KAZAKHSTAN RATIFIES AGREEMENTS ON RUSSIA’S USE OF TESTING RANGES.

Publication: Monitor Volume: 6 Issue: 130

On June 28, Kazakhstan’s parliament voted to ratify a set of bilateral intergovernmental agreements on the lease and use of military testing ranges in Kazakhstan by Russia. The ranges are: Sary-Shagan in the south of the country, Emba in the west, the “929th Flight-Testing Center” at Vladimirovka, and the “Fourth Testing Grounds” at Kapustin Yar. The aggregate area of these sites–excluding the Baikonur Space Center and enclave, the use of which is governed by separate agreements–amounts to no less than 4 percent of Kazakhstan’s total land area. The ranges are being used by Russia’s strategic missile forces, air force and air defense.

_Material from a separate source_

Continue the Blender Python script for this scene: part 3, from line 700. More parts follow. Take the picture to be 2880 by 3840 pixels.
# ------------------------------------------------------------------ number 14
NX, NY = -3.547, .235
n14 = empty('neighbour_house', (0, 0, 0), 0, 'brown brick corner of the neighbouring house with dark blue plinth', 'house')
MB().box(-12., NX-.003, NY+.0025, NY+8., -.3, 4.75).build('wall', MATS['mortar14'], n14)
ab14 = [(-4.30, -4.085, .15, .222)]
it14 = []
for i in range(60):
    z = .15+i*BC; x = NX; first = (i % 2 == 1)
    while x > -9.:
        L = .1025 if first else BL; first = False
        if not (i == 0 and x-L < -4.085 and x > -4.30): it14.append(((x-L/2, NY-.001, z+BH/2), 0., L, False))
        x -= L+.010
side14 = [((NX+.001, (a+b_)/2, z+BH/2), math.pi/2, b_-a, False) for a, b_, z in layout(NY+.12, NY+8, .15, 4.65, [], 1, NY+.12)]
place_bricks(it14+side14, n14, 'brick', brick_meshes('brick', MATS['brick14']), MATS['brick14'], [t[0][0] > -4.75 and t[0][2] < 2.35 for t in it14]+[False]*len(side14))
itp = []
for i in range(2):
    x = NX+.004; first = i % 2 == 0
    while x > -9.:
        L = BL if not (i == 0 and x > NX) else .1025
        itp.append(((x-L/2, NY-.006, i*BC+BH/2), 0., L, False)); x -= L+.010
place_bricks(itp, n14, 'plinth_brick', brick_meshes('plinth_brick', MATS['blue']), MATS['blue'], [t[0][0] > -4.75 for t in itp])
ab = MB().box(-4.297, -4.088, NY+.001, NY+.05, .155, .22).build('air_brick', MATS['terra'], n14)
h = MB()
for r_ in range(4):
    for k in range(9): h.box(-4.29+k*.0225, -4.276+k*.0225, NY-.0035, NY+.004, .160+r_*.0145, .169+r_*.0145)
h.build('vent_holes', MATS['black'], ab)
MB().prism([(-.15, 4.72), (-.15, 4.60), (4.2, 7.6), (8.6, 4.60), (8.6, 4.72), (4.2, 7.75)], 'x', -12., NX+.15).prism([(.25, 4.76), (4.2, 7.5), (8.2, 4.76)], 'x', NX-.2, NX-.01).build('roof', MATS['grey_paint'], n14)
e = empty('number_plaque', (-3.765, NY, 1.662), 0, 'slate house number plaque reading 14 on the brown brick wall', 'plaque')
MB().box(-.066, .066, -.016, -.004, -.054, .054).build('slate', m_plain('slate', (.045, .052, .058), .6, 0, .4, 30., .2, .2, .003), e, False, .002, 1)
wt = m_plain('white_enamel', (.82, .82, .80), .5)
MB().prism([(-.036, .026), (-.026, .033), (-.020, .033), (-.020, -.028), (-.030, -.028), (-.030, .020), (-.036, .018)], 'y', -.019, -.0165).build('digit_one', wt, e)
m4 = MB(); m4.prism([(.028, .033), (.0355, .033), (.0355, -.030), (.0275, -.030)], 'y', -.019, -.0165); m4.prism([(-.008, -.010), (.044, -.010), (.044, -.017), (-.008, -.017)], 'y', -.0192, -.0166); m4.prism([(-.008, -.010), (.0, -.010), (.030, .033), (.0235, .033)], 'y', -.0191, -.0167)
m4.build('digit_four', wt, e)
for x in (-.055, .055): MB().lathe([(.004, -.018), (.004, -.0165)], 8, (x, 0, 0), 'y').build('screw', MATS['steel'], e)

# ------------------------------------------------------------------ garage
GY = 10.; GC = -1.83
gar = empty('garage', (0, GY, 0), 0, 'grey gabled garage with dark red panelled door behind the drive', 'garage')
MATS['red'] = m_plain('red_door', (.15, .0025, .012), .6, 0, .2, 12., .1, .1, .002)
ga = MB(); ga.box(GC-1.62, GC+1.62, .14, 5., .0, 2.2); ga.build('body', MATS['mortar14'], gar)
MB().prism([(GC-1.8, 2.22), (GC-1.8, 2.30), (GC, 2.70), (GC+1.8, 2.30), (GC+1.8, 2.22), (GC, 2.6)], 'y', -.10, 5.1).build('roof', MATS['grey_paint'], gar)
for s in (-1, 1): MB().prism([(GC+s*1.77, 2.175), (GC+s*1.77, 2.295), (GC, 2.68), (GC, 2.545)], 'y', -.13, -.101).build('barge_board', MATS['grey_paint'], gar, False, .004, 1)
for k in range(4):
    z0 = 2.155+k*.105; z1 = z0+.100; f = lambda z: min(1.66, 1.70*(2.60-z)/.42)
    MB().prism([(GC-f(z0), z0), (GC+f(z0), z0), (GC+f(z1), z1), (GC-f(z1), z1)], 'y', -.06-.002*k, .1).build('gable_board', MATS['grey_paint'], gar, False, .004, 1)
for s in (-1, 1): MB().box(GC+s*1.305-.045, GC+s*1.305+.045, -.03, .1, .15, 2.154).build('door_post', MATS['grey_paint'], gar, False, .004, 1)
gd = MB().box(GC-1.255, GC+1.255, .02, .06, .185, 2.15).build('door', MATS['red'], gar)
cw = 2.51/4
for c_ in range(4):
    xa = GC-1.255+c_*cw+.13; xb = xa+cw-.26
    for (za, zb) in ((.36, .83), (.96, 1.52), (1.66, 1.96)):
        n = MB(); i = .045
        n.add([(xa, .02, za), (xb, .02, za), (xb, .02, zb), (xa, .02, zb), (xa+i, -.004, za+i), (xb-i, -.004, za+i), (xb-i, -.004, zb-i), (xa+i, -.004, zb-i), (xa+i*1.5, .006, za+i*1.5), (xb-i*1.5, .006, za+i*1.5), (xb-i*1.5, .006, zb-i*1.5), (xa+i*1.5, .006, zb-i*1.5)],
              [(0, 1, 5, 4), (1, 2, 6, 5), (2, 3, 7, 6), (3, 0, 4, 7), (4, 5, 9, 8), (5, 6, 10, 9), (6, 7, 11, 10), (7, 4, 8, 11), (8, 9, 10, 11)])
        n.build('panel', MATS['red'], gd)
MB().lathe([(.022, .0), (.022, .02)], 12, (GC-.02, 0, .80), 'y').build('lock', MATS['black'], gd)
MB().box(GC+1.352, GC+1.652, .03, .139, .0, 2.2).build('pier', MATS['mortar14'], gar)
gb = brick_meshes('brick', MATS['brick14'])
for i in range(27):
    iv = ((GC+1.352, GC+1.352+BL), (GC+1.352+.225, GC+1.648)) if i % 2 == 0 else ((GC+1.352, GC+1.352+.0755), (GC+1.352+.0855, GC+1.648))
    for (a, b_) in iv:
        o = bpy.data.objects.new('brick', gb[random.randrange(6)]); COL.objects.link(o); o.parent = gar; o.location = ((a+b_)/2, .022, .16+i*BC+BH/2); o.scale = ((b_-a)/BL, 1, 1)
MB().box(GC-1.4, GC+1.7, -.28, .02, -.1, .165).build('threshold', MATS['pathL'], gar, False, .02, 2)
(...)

Russia has been using Kazakhstan’s military testing ranges throughout the post-Soviet era in the absence of any clear contractual arrangements. Intergovernmental agreements, signed in 1995, were not ratified until 1998 by Russia. Kazakhstan’s parliament, objecting to some of the terms, delayed ratification, even deciding as recently as June 14 to postpone it. Instead, the parliament created a commission to study the agreements further and to consider possible changes in Kazakhstan’s favor. However, the legislature gave way following President Nursultan Nazarbaev’s June 20 meeting with his Russian counterpart Vladimir Putin in Moscow, where the test ranges figured prominently on the agenda.

The agreements are valid for a ten-year period from the moment of ratification. Kazakhstan will receive the equivalent of US$27.5 million in rental payments annually for Russia’s use of all four ranges. Of that meager sum, a mere US$3.2 million will be paid in cash. The bulk of the sum will be paid in the form of Russian supplies for Kazakhstan’s military and training of Kazakh cadets and officers in Russian military academies. A total of 916 Kazakhs are currently being trained in those academies. Kazakhstan’s defense minister, Lieutenant-General Sat Tokpakbaev, swayed the deputies into approving these terms. Tokpakbaev argued that Kazakhstan is in no position to maintain the ranges through its own means, nor can it count on a foreign user other than Russia. (Khabar, Itar-Tass, June 28; Panorama (Almaty), Vremya novosti, June 20; see the Monitor, June 21).